Governor asks for suspension of Japan’s Sendai NPP

30 August 2016

The governor of Japan’s Kagoshima prefecture, Satoshi Mitazono, has asked Kyushu Electric Power Co to immediately suspend operation of two reactors at its Sendai NPP. Mitazono was elected on an antinuclear platform in July. He made the request at a meeting with Kyushu Electric president Michiaki Uriu on 26 August. Uriu told the governor that Kyushu Electric "will carefully consider" the request.

Mitazono wants the utility to re-examine safety measures for the two reactors and investigate the possible danger of nearby active faults, given that smaller quakes were felt in Kagoshima Prefecture around the time of huge earthquakes last April that killed 50 people, damaged more than 100,000 residential buildings and at one point led to the evacuation of more than 180,000 people from Kumamoto Prefecture. However, Uriu told reporters that Sendai NPP has been already "confirmed to be safe" after the earthquakes in Kumamoto, adding that Kyushu will "continue to make every effort" to ensure the safety of the reactors.
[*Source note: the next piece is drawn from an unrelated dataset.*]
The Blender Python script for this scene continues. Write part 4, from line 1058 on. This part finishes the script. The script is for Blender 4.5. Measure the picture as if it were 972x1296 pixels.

An official of the Nuclear Regulation Authority said the nuclear regulator has no plan to take any action in response to the request at present. Kyushu Electric is expected to prepare its response to the request by early September. Governors have no legal power to suspend the operation of nuclear power plants. However, the two reactors are scheduled to be taken offline for regular checks on 6 October and 16 December.

All of Japan's 48 operational nuclear reactors were gradually taken off line following the March 2011 accident at Fukushima Daiichi, and by mid-2013 NRA had tightened requirements for NPP safety and utilities are required to meet the new standards before any reactor can be restarted. Unit 1 at Sendai NPP was the first to be restarted last August, followed by unit 2 in October, after Mitazono's predecessor, Yuichiro Ito, gave his approval in November 2014 for the units to resume operation.

In April, a high court rejected an appeal by local residents seeking a temporary injunction to stop operation the two Sendai units. A group of 12 citizens from Kagoshima and two neighbouring prefectures had claimed that the new safety regulations were too lax to protect the plant from earthquakes and volcanoes.  Japan’s regulations require reactors to be taken offline after 13 months of operation for maintenance. 

Unit 3 of Kansai Electric Power Company's Takahama NPP in Fukui prefecture resumed operation on 29 January. Takahama 4 was restarted on 26 February, but has remained offline since 29 February following an automatic shutdown of the reactor due to a "main transformer/generator internal failure". However, an injunction imposed by a district court on 9 March led to unit 3 being taken offline as well and both units have since remained idle. Shikoku Electric Power Company's Ikata 3 in Ehime prefecture was restarted on 12 August and has since reached full generating capacity.